WodenKrait wrote:
DW, being a "class" based system, does not easily permit skills and abilities fom one profession to be learnt by the member of another. Sometimes this makes sense but other times it really would be good to be able to differentiate the career of a character a little more by allowing them to pick up abilities from other professions, and there doesn't seem to be any reason why this should be allowed, apart from the mechanics.
I had a thought about how this might be made to work in some cases, however, and it all comes to sacrificing experience points. I haven't thought it out in great detail yet, but here goes, using use a knight learning alchemy as my example.
A player declares that he wants his knight to begin learning alchemy (in a plausible way, for instance from a sorcerer in the party). Whenever the character accrues experience points, he has the option to assign them not to the normal xp stockpile but to the alchemy score instead. This accumulates and in the same way as regular rank it improves at specific intervals. The points at which the skill "ranks up" should be set at some fraction of the normal rank escalation, say 20%, with a 'buy in' to allow rank 1.
Our knight, for instance, needs 6xp (20% of 30) to get to rank 1, then 6xp more to get to alchemy rank 2, 12xp to get to alchemy rank 3, and so on until 40xp are accrued, bringing alchemy rank 6, sufficient to brew the most basic potions.
Although this only works for certain skills and abilities, I can't see any obvious issues with it. Needless to say, I haven't actually tested this idea in any concrete way. Perhaps this is an old idea and I just haven't heard of it before. Thoughts?
You've almost exactly described my skills system... (
read it here, if you're interested).
In a nutshell, as your character earns experience points, you can either save them towards your professional development (going up in rank when you have a certain number of XP, as currently), or you can go 'off-piste' with your training and deduct experience points you want to spend on developing skills outside your profession. I've playtested it and it works pretty well, especially when combined with the 5d6 character creation method (drop highest and lowest result) so adventurers have more moderate ability scores and therefore need the additional bonus that a skill in something gives them.

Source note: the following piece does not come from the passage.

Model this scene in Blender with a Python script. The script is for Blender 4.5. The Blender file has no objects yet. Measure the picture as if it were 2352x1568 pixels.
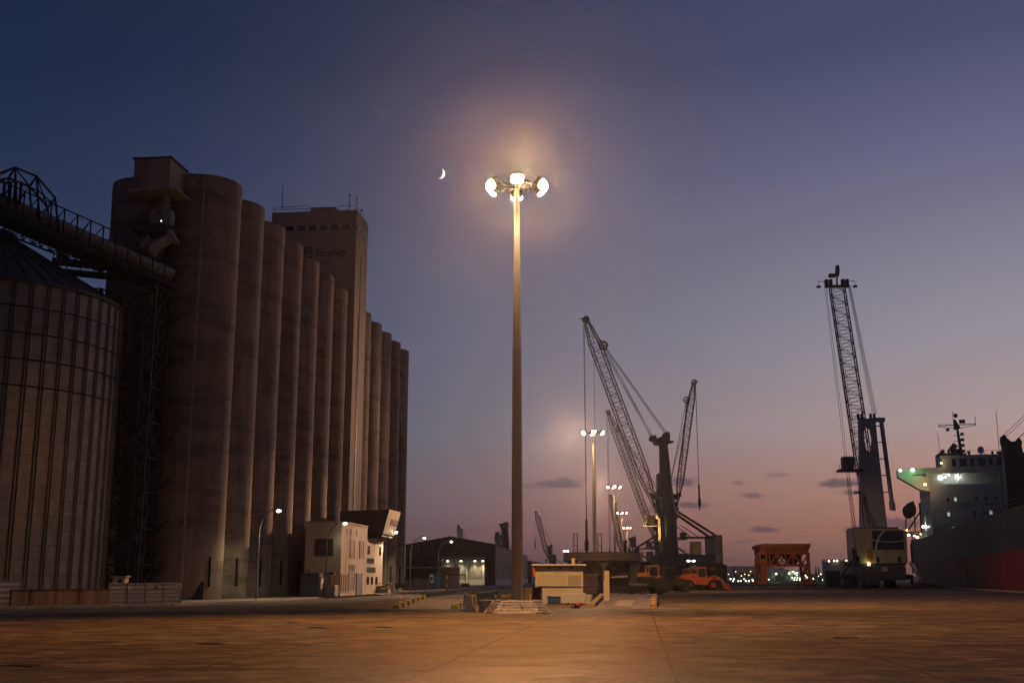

However, you need to be careful about what is an ability (like a sorcerer's spellcasting) and what is a skill (like a barbarian's tracking skill) - you have to ask yourself whether it's possible for another character to learn another profession's skill. For example, if alchemy is purely an academic exercise of mixing ingredients, then anyone could learn it. However, if alchemy requires a sorcerous ritual to be performed over otherwise inert materials to turn them into a potion, then it wouldn't be a skill another profession could learn.
As a skills system is probably one of the biggest detractors to the Dragon Warriors mechanics, I'm particularly interested in the Players' Book's skill system to see what SKG's approach has been.